All of the data below must be repeated exactly.

* Provided information:
__________________________________________________

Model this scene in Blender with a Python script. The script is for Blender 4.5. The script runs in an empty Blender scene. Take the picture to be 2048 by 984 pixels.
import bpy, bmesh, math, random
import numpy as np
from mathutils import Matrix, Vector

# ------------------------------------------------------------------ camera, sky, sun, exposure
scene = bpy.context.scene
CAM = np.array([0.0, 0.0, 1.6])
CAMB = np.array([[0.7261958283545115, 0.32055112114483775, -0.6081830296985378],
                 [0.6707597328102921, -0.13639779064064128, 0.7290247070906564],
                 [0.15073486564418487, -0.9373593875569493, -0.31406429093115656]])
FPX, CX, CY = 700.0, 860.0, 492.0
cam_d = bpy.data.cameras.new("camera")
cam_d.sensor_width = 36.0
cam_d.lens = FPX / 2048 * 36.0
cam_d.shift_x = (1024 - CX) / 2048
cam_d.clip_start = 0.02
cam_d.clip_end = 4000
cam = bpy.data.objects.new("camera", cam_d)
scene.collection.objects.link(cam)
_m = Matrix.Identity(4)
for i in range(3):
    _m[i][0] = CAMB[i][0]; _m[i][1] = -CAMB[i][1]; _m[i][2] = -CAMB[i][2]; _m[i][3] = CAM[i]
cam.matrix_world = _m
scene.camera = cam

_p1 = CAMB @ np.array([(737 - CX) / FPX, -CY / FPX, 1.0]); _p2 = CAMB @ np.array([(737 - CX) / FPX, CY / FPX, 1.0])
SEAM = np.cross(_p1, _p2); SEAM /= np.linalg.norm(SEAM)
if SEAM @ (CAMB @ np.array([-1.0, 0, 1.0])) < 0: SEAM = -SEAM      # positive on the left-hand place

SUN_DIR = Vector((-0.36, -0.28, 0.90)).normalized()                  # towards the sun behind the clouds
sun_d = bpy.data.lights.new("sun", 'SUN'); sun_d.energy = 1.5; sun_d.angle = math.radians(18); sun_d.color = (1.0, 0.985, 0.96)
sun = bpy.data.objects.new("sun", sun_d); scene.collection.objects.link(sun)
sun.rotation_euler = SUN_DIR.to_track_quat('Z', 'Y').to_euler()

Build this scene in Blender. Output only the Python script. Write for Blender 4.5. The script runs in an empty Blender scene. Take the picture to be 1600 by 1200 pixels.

__________________________________________________

* Reply to the task:
Model this scene in Blender with a Python script. The script is for Blender 4.5. The script runs in an empty Blender scene. Take the picture to be 2048 by 984 pixels.
import bpy, bmesh, math, random
import numpy as np
from mathutils import Matrix, Vector

# ------------------------------------------------------------------ camera, sky, sun, exposure
scene = bpy.context.scene
CAM = np.array([0.0, 0.0, 1.6])
CAMB = np.array([[0.7261958283545115, 0.32055112114483775, -0.6081830296985378],
                 [0.6707597328102921, -0.13639779064064128, 0.7290247070906564],
                 [0.15073486564418487, -0.9373593875569493, -0.31406429093115656]])
FPX, CX, CY = 700.0, 860.0, 492.0
cam_d = bpy.data.cameras.new("camera")
cam_d.sensor_width = 36.0
cam_d.lens = FPX / 2048 * 36.0
cam_d.shift_x = (1024 - CX) / 2048
cam_d.clip_start = 0.02
cam_d.clip_end = 4000
cam = bpy.data.objects.new("camera", cam_d)
scene.collection.objects.link(cam)
_m = Matrix.Identity(4)
for i in range(3):
    _m[i][0] = CAMB[i][0]; _m[i][1] = -CAMB[i][1]; _m[i][2] = -CAMB[i][2]; _m[i][3] = CAM[i]
cam.matrix_world = _m
scene.camera = cam

_p1 = CAMB @ np.array([(737 - CX) / FPX, -CY / FPX, 1.0]); _p2 = CAMB @ np.array([(737 - CX) / FPX, CY / FPX, 1.0])
SEAM = np.cross(_p1, _p2); SEAM /= np.linalg.norm(SEAM)
if SEAM @ (CAMB @ np.array([-1.0, 0, 1.0])) < 0: SEAM = -SEAM      # positive on the left-hand place

SUN_DIR = Vector((-0.36, -0.28, 0.90)).normalized()                  # towards the sun behind the clouds
sun_d = bpy.data.lights.new("sun", 'SUN'); sun_d.energy = 1.5; sun_d.angle = math.radians(18); sun_d.color = (1.0, 0.985, 0.96)
sun = bpy.data.objects.new("sun", sun_d); scene.collection.objects.link(sun)
sun.rotation_euler = SUN_DIR.to_track_quat('Z', 'Y').to_euler()

Build this scene in Blender. Output only the Python script. Write for Blender 4.5. The script runs in an empty Blender scene. Take the picture to be 1600 by 1200 pixels.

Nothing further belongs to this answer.